=== DATASET ROWS ===
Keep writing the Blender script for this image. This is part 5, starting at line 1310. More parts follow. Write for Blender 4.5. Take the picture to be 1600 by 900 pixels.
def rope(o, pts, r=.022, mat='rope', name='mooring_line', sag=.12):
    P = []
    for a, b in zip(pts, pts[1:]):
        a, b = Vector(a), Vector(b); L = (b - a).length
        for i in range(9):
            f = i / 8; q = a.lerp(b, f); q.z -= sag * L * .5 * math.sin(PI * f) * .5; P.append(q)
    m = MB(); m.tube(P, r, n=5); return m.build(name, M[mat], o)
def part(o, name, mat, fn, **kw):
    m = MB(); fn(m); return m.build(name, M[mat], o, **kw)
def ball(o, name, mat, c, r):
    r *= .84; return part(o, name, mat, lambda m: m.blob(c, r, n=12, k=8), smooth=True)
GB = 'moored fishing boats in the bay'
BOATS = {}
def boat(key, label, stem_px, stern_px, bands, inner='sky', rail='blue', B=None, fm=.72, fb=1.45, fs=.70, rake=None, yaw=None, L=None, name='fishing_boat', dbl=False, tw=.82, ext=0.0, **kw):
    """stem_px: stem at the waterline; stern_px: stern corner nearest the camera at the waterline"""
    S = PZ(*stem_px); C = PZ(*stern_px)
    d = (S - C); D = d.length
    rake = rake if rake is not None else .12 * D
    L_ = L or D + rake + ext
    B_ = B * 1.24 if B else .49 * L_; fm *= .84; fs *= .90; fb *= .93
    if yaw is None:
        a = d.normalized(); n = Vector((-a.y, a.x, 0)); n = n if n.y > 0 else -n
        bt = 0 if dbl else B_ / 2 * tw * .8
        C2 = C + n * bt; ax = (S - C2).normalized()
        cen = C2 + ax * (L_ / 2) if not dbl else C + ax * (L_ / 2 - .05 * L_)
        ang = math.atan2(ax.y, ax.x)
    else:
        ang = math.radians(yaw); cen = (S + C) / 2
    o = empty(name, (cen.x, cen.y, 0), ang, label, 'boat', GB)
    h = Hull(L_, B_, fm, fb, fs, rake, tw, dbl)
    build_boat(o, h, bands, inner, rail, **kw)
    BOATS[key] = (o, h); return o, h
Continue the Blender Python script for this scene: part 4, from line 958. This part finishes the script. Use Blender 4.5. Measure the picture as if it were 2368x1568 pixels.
===
__INSTRUCTIONS FOR THE TASK__: Repeat every record exactly as written, please.

__SOLUTION TO THIS TASK__:
Keep writing the Blender script for this image. This is part 5, starting at line 1310. More parts follow. Write for Blender 4.5. Take the picture to be 1600 by 900 pixels.
def rope(o, pts, r=.022, mat='rope', name='mooring_line', sag=.12):
    P = []
    for a, b in zip(pts, pts[1:]):
        a, b = Vector(a), Vector(b); L = (b - a).length
        for i in range(9):
            f = i / 8; q = a.lerp(b, f); q.z -= sag * L * .5 * math.sin(PI * f) * .5; P.append(q)
    m = MB(); m.tube(P, r, n=5); return m.build(name, M[mat], o)
def part(o, name, mat, fn, **kw):
    m = MB(); fn(m); return m.build(name, M[mat], o, **kw)
def ball(o, name, mat, c, r):
    r *= .84; return part(o, name, mat, lambda m: m.blob(c, r, n=12, k=8), smooth=True)
GB = 'moored fishing boats in the bay'
BOATS = {}
def boat(key, label, stem_px, stern_px, bands, inner='sky', rail='blue', B=None, fm=.72, fb=1.45, fs=.70, rake=None, yaw=None, L=None, name='fishing_boat', dbl=False, tw=.82, ext=0.0, **kw):
    """stem_px: stem at the waterline; stern_px: stern corner nearest the camera at the waterline"""
    S = PZ(*stem_px); C = PZ(*stern_px)
    d = (S - C); D = d.length
    rake = rake if rake is not None else .12 * D
    L_ = L or D + rake + ext
    B_ = B * 1.24 if B else .49 * L_; fm *= .84; fs *= .90; fb *= .93
    if yaw is None:
        a = d.normalized(); n = Vector((-a.y, a.x, 0)); n = n if n.y > 0 else -n
        bt = 0 if dbl else B_ / 2 * tw * .8
        C2 = C + n * bt; ax = (S - C2).normalized()
        cen = C2 + ax * (L_ / 2) if not dbl else C + ax * (L_ / 2 - .05 * L_)
        ang = math.atan2(ax.y, ax.x)
    else:
        ang = math.radians(yaw); cen = (S + C) / 2
    o = empty(name, (cen.x, cen.y, 0), ang, label, 'boat', GB)
    h = Hull(L_, B_, fm, fb, fs, rake, tw, dbl)
    build_boat(o, h, bands, inner, rail, **kw)
    BOATS[key] = (o, h); return o, h
Continue the Blender Python script for this scene: part 4, from line 958. This part finishes the script. Use Blender 4.5. Measure the picture as if it were 2368x1568 pixels.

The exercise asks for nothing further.